**TASK TO COMPLETE:** Give back the full listing verbatim, apart from its images.

::::::::

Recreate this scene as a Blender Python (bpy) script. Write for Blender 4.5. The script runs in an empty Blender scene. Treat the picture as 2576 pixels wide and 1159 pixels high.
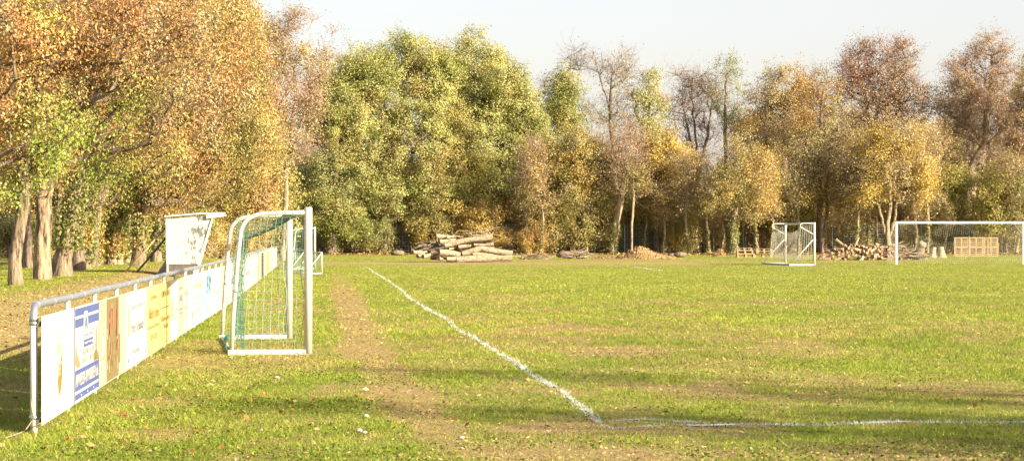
import bpy, math, random
import numpy as np
from mathutils import Vector

sc = bpy.context.scene
C = sc.collection
rng = np.random.default_rng(7)
random.seed(7)
F = 6000.0          # focal length in units of a 2576 wide frame
CAMZ = 1.65
PI = math.pi

# ------------------------------------------------------------------ layout
FENCE = [(19.8, -3.97), (54.0, -6.50), (123.0, -12.15)]   # distance, x of the railing
def fx(y):
    return np.interp(y, [p[0] for p in FENCE], [p[1] for p in FENCE])
def fx_ext(y):
    y = np.asarray(y, float)
    r = np.interp(y, [p[0] for p in FENCE], [p[1] for p in FENCE])
    r = np.where(y < 19.8, -3.97 + (19.8 - y) * 0.074, r)
    return np.where(y > 123, -12.15 - (y - 123) * 0.081, r)
def sstep(a, b, x):
    t = np.clip((x - a) / (b - a), 0, 1)
    return t * t * (3 - 2 * t)
def hash2(ix, iy, seed):
    h = (ix.astype(np.int64) * 374761393 + iy.astype(np.int64) * 668265263 + seed * 982451653) & 0xFFFFFFFF
    h = ((h ^ (h >> 13)) * 1274126177) & 0xFFFFFFFF
    return ((h ^ (h >> 16)) & 0xFFFF) / 65535.0
def noise2(x, y, seed=0):
    x = np.asarray(x, float); y = np.asarray(y, float)
    ix = np.floor(x); iy = np.floor(y)
    tx = x - ix; ty = y - iy
    tx = tx * tx * (3 - 2 * tx); ty = ty * ty * (3 - 2 * ty)
    a = hash2(ix, iy, seed); b = hash2(ix + 1, iy, seed)
    c = hash2(ix, iy + 1, seed); d = hash2(ix + 1, iy + 1, seed)
    return (a * (1 - tx) + b * tx) * (1 - ty) + (c * (1 - tx) + d * tx) * ty
def fbm(x, y, seed=0, o=4):
    s = 0; a = .5
    for k in range(o):
        s = s + a * noise2(x * 2 ** k, y * 2 ** k, seed + k * 17); a *= .5
    return s / (1 - .5 ** o)
def hz(x, y):
    """terrain height: flat pitch, a low bank behind the railing"""
    x = np.asarray(x, float); y = np.asarray(y, float)
    d = fx_ext(y) - x
    b = .36 * sstep(.6, 4.5, d) * (1 - sstep(125, 165, y))
    return b + .018 * (fbm(x * .6, y * .6, 3) - .5)
def W(u, v, D):      # a point at distance D
    return Vector(((u - 1288) / F * D, D, CAMZ - (v - 590) / F * D))
def GX(u, v):        # a point of the flat ground
    D = CAMZ * F / (v - 590)
    return ((u - 1288) / F * D, D)

# ------------------------------------------------------------------ materials
def new_mat(name):
    m = bpy.data.materials.new(name); m.use_nodes = True
    nt = m.node_tree; nt.nodes.clear()
    out = nt.nodes.new('ShaderNodeOutputMaterial')
    return m, nt, out
def N(nt, t, **kw):
    n = nt.nodes.new(t)
    for k, v in kw.items():
        if k.startswith('i_'):
            n.inputs[k[2:].replace('_', ' ')].default_value = v
        else:
            setattr(n, k, v)
    return n
def ramp(nt, fac, stops):
    r = nt.nodes.new('ShaderNodeValToRGB')
    el = r.color_ramp.elements
    while len(el) < len(stops): el.new(.5)
    for e, (p, c) in zip(el, stops):
        e.position = p; e.color = (*c, 1)
    nt.links.new(fac, r.inputs['Fac'])
    return r.outputs['Color']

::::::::

**FINISHED TASK:**
Recreate this scene as a Blender Python (bpy) script. Write for Blender 4.5. The script runs in an empty Blender scene. Treat the picture as 2576 pixels wide and 1159 pixels high.
import bpy, math, random
import numpy as np
from mathutils import Vector

sc = bpy.context.scene
C = sc.collection
rng = np.random.default_rng(7)
random.seed(7)
F = 6000.0          # focal length in units of a 2576 wide frame
CAMZ = 1.65
PI = math.pi

# ------------------------------------------------------------------ layout
FENCE = [(19.8, -3.97), (54.0, -6.50), (123.0, -12.15)]   # distance, x of the railing
def fx(y):
    return np.interp(y, [p[0] for p in FENCE], [p[1] for p in FENCE])
def fx_ext(y):
    y = np.asarray(y, float)
    r = np.interp(y, [p[0] for p in FENCE], [p[1] for p in FENCE])
    r = np.where(y < 19.8, -3.97 + (19.8 - y) * 0.074, r)
    return np.where(y > 123, -12.15 - (y - 123) * 0.081, r)
def sstep(a, b, x):
    t = np.clip((x - a) / (b - a), 0, 1)
    return t * t * (3 - 2 * t)
def hash2(ix, iy, seed):
    h = (ix.astype(np.int64) * 374761393 + iy.astype(np.int64) * 668265263 + seed * 982451653) & 0xFFFFFFFF
    h = ((h ^ (h >> 13)) * 1274126177) & 0xFFFFFFFF
    return ((h ^ (h >> 16)) & 0xFFFF) / 65535.0
def noise2(x, y, seed=0):
    x = np.asarray(x, float); y = np.asarray(y, float)
    ix = np.floor(x); iy = np.floor(y)
    tx = x - ix; ty = y - iy
    tx = tx * tx * (3 - 2 * tx); ty = ty * ty * (3 - 2 * ty)
    a = hash2(ix, iy, seed); b = hash2(ix + 1, iy, seed)
    c = hash2(ix, iy + 1, seed); d = hash2(ix + 1, iy + 1, seed)
    return (a * (1 - tx) + b * tx) * (1 - ty) + (c * (1 - tx) + d * tx) * ty
def fbm(x, y, seed=0, o=4):
    s = 0; a = .5
    for k in range(o):
        s = s + a * noise2(x * 2 ** k, y * 2 ** k, seed + k * 17); a *= .5
    return s / (1 - .5 ** o)
def hz(x, y):
    """terrain height: flat pitch, a low bank behind the railing"""
    x = np.asarray(x, float); y = np.asarray(y, float)
    d = fx_ext(y) - x
    b = .36 * sstep(.6, 4.5, d) * (1 - sstep(125, 165, y))
    return b + .018 * (fbm(x * .6, y * .6, 3) - .5)
def W(u, v, D):      # a point at distance D
    return Vector(((u - 1288) / F * D, D, CAMZ - (v - 590) / F * D))
def GX(u, v):        # a point of the flat ground
    D = CAMZ * F / (v - 590)
    return ((u - 1288) / F * D, D)

# ------------------------------------------------------------------ materials
def new_mat(name):
    m = bpy.data.materials.new(name); m.use_nodes = True
    nt = m.node_tree; nt.nodes.clear()
    out = nt.nodes.new('ShaderNodeOutputMaterial')
    return m, nt, out
def N(nt, t, **kw):
    n = nt.nodes.new(t)
    for k, v in kw.items():
        if k.startswith('i_'):
            n.inputs[k[2:].replace('_', ' ')].default_value = v
        else:
            setattr(n, k, v)
    return n
def ramp(nt, fac, stops):
    r = nt.nodes.new('ShaderNodeValToRGB')
    el = r.color_ramp.elements
    while len(el) < len(stops): el.new(.5)
    for e, (p, c) in zip(el, stops):
        e.position = p; e.color = (*c, 1)
    nt.links.new(fac, r.inputs['Fac'])
    return r.outputs['Color']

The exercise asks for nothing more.